THE TASK ▸ Transcribe all of the material exactly, except for its pictures.
----
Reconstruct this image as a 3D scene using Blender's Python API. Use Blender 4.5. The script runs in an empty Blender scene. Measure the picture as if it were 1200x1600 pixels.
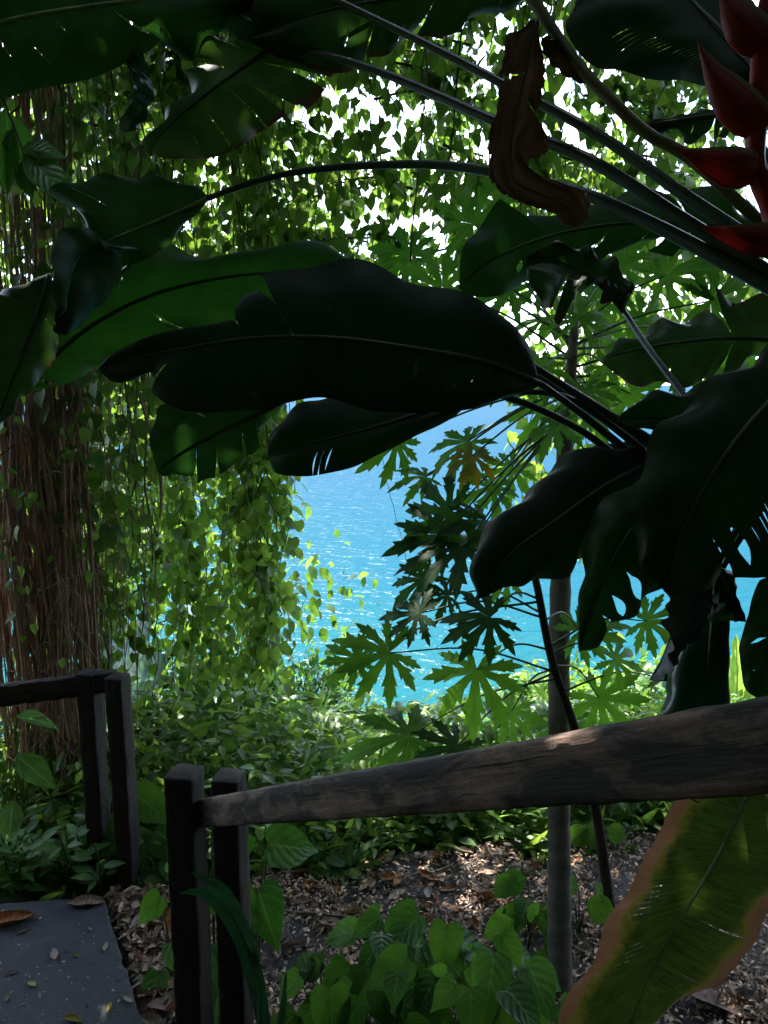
import bpy, math, random
import numpy as np
from mathutils import Vector, Matrix

# ------------------------------------------------------------------ camera, world, sun, exposure
SC = bpy.context.scene
COL = SC.collection
rng = np.random.default_rng(11)
random.seed(11)
R = math.radians
CAM = np.array([0.0, 0.0, 2.35])
FPX = 1204.0
PITCH = math.atan(200 / FPX)
FWD = np.array([0, math.cos(PITCH), -math.sin(PITCH)])
UPV = np.array([0, math.sin(PITCH), math.cos(PITCH)])
RGT = np.array([1.0, 0, 0])
cam = bpy.data.cameras.new("camera")
cam.sensor_fit = 'VERTICAL'; cam.sensor_height = 36; cam.sensor_width = 27
cam.lens = 36 * FPX / 1600
cam.clip_start = 0.05; cam.clip_end = 20000
camo = bpy.data.objects.new("camera", cam); COL.objects.link(camo)
camo.location = CAM; camo.rotation_euler = (math.pi / 2 - PITCH, 0, 0)
SC.camera = camo
SC.render.resolution_x = 768; SC.render.resolution_y = 1024

SUN_EL, SUN_AZ = 58.0, -17.0          # degrees; azimuth from +Y, negative = left
w = bpy.data.worlds.new("World"); SC.world = w; w.use_nodes = True
nt = w.node_tree; nt.nodes.clear()
wo = nt.nodes.new('ShaderNodeOutputWorld'); bg = nt.nodes.new('ShaderNodeBackground')
sky = nt.nodes.new('ShaderNodeTexSky'); sky.sky_type = 'NISHITA'; sky.sun_disc = False
sky.sun_elevation = R(SUN_EL); sky.sun_rotation = R(SUN_AZ)
sky.air_density = 1.0; sky.dust_density = 0.8; sky.ozone_density = 1.5
tc = nt.nodes.new('ShaderNodeTexCoord'); mp = nt.nodes.new('ShaderNodeMapping'); mp.inputs['Scale'].default_value = (1, 1, 2.6)
cn = nt.nodes.new('ShaderNodeTexNoise'); cn.inputs['Scale'].default_value = 2.6; cn.inputs['Detail'].default_value = 7; cn.inputs['Roughness'].default_value = .6
cr = nt.nodes.new('ShaderNodeValToRGB'); cr.color_ramp.elements[0].position = .46; cr.color_ramp.elements[1].position = .60
cm = nt.nodes.new('ShaderNodeMix'); cm.data_type = 'RGBA'; cm.inputs[7].default_value = (6, 6.6, 7.4, 1)
nt.links.new(tc.outputs['Generated'], mp.inputs[0]); nt.links.new(mp.outputs[0], cn.inputs[0]); nt.links.new(cn.outputs[0], cr.inputs[0])
nt.links.new(cr.outputs[0], cm.inputs[0]); nt.links.new(sky.outputs[0], cm.inputs[6]); nt.links.new(cm.outputs[2], bg.inputs[0])
bg.inputs[1].default_value = 0.13
nt.links.new(bg.outputs[0], wo.inputs[0])

sl = bpy.data.lights.new("sun", 'SUN'); sl.energy = 3.6; sl.angle = R(.5); sl.color = (1, .95, .86)
so = bpy.data.objects.new("sun", sl); COL.objects.link(so)
sd = Vector((math.sin(R(SUN_AZ)) * math.cos(R(SUN_EL)), math.cos(R(SUN_AZ)) * math.cos(R(SUN_EL)), math.sin(R(SUN_EL))))
so.rotation_euler = sd.to_track_quat('Z', 'Y').to_euler(); so.location = (0, 0, 30)

SC.view_settings.view_transform = 'Standard'; SC.view_settings.look = 'None'
SC.view_settings.exposure = 2.75; SC.view_settings.gamma = 1
SC.render.engine = 'CYCLES'
SC.cycles.use_denoising = True
SC.cycles.max_bounces = 7; SC.cycles.diffuse_bounces = 4; SC.cycles.glossy_bounces = 2
SC.cycles.transmission_bounces = 4; SC.cycles.transparent_max_bounces = 4
SC.cycles.caustics_reflective = False; SC.cycles.caustics_refractive = False

# ------------------------------------------------------------------ helpers
def P(px, py, d):
    """point seen at photo pixel (1200x1600) at forward distance d"""
    return CAM + d * (FWD + (px - 600) / FPX * RGT + (800 - py) / FPX * UPV)
def G(px, py, z=0.0):
    v = FWD + (px - 600) / FPX * RGT + (800 - py) / FPX * UPV
    return CAM + v * ((z - CAM[2]) / v[2])
def nrm(v):
    v = np.asarray(v, float)
    return v / (np.linalg.norm(v, axis=-1, keepdims=True) + 1e-9)
ORG = {}
def tag(o, label=None, cat=None, group=None, kind=None):
    if label: o['label'] = label
    if cat: o['category'] = cat
    if group: o['group'] = group
    if kind: o['kind'] = kind
    return o
def empty(name, loc, label, cat, group=None):
    o = bpy.data.objects.new(name, None); COL.objects.link(o)
    o.empty_display_size = .1; o.location = tuple(float(c) for c in loc); ORG[o.name] = np.array(loc, float)
    return tag(o, label, cat, group)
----
CORRECT OUTPUT ▸
Reconstruct this image as a 3D scene using Blender's Python API. Use Blender 4.5. The script runs in an empty Blender scene. Measure the picture as if it were 1200x1600 pixels.
import bpy, math, random
import numpy as np
from mathutils import Vector, Matrix

# ------------------------------------------------------------------ camera, world, sun, exposure
SC = bpy.context.scene
COL = SC.collection
rng = np.random.default_rng(11)
random.seed(11)
R = math.radians
CAM = np.array([0.0, 0.0, 2.35])
FPX = 1204.0
PITCH = math.atan(200 / FPX)
FWD = np.array([0, math.cos(PITCH), -math.sin(PITCH)])
UPV = np.array([0, math.sin(PITCH), math.cos(PITCH)])
RGT = np.array([1.0, 0, 0])
cam = bpy.data.cameras.new("camera")
cam.sensor_fit = 'VERTICAL'; cam.sensor_height = 36; cam.sensor_width = 27
cam.lens = 36 * FPX / 1600
cam.clip_start = 0.05; cam.clip_end = 20000
camo = bpy.data.objects.new("camera", cam); COL.objects.link(camo)
camo.location = CAM; camo.rotation_euler = (math.pi / 2 - PITCH, 0, 0)
SC.camera = camo
SC.render.resolution_x = 768; SC.render.resolution_y = 1024

SUN_EL, SUN_AZ = 58.0, -17.0          # degrees; azimuth from +Y, negative = left
w = bpy.data.worlds.new("World"); SC.world = w; w.use_nodes = True
nt = w.node_tree; nt.nodes.clear()
wo = nt.nodes.new('ShaderNodeOutputWorld'); bg = nt.nodes.new('ShaderNodeBackground')
sky = nt.nodes.new('ShaderNodeTexSky'); sky.sky_type = 'NISHITA'; sky.sun_disc = False
sky.sun_elevation = R(SUN_EL); sky.sun_rotation = R(SUN_AZ)
sky.air_density = 1.0; sky.dust_density = 0.8; sky.ozone_density = 1.5
tc = nt.nodes.new('ShaderNodeTexCoord'); mp = nt.nodes.new('ShaderNodeMapping'); mp.inputs['Scale'].default_value = (1, 1, 2.6)
cn = nt.nodes.new('ShaderNodeTexNoise'); cn.inputs['Scale'].default_value = 2.6; cn.inputs['Detail'].default_value = 7; cn.inputs['Roughness'].default_value = .6
cr = nt.nodes.new('ShaderNodeValToRGB'); cr.color_ramp.elements[0].position = .46; cr.color_ramp.elements[1].position = .60
cm = nt.nodes.new('ShaderNodeMix'); cm.data_type = 'RGBA'; cm.inputs[7].default_value = (6, 6.6, 7.4, 1)
nt.links.new(tc.outputs['Generated'], mp.inputs[0]); nt.links.new(mp.outputs[0], cn.inputs[0]); nt.links.new(cn.outputs[0], cr.inputs[0])
nt.links.new(cr.outputs[0], cm.inputs[0]); nt.links.new(sky.outputs[0], cm.inputs[6]); nt.links.new(cm.outputs[2], bg.inputs[0])
bg.inputs[1].default_value = 0.13
nt.links.new(bg.outputs[0], wo.inputs[0])

sl = bpy.data.lights.new("sun", 'SUN'); sl.energy = 3.6; sl.angle = R(.5); sl.color = (1, .95, .86)
so = bpy.data.objects.new("sun", sl); COL.objects.link(so)
sd = Vector((math.sin(R(SUN_AZ)) * math.cos(R(SUN_EL)), math.cos(R(SUN_AZ)) * math.cos(R(SUN_EL)), math.sin(R(SUN_EL))))
so.rotation_euler = sd.to_track_quat('Z', 'Y').to_euler(); so.location = (0, 0, 30)

SC.view_settings.view_transform = 'Standard'; SC.view_settings.look = 'None'
SC.view_settings.exposure = 2.75; SC.view_settings.gamma = 1
SC.render.engine = 'CYCLES'
SC.cycles.use_denoising = True
SC.cycles.max_bounces = 7; SC.cycles.diffuse_bounces = 4; SC.cycles.glossy_bounces = 2
SC.cycles.transmission_bounces = 4; SC.cycles.transparent_max_bounces = 4
SC.cycles.caustics_reflective = False; SC.cycles.caustics_refractive = False

# ------------------------------------------------------------------ helpers
def P(px, py, d):
    """point seen at photo pixel (1200x1600) at forward distance d"""
    return CAM + d * (FWD + (px - 600) / FPX * RGT + (800 - py) / FPX * UPV)
def G(px, py, z=0.0):
    v = FWD + (px - 600) / FPX * RGT + (800 - py) / FPX * UPV
    return CAM + v * ((z - CAM[2]) / v[2])
def nrm(v):
    v = np.asarray(v, float)
    return v / (np.linalg.norm(v, axis=-1, keepdims=True) + 1e-9)
ORG = {}
def tag(o, label=None, cat=None, group=None, kind=None):
    if label: o['label'] = label
    if cat: o['category'] = cat
    if group: o['group'] = group
    if kind: o['kind'] = kind
    return o
def empty(name, loc, label, cat, group=None):
    o = bpy.data.objects.new(name, None); COL.objects.link(o)
    o.empty_display_size = .1; o.location = tuple(float(c) for c in loc); ORG[o.name] = np.array(loc, float)
    return tag(o, label, cat, group)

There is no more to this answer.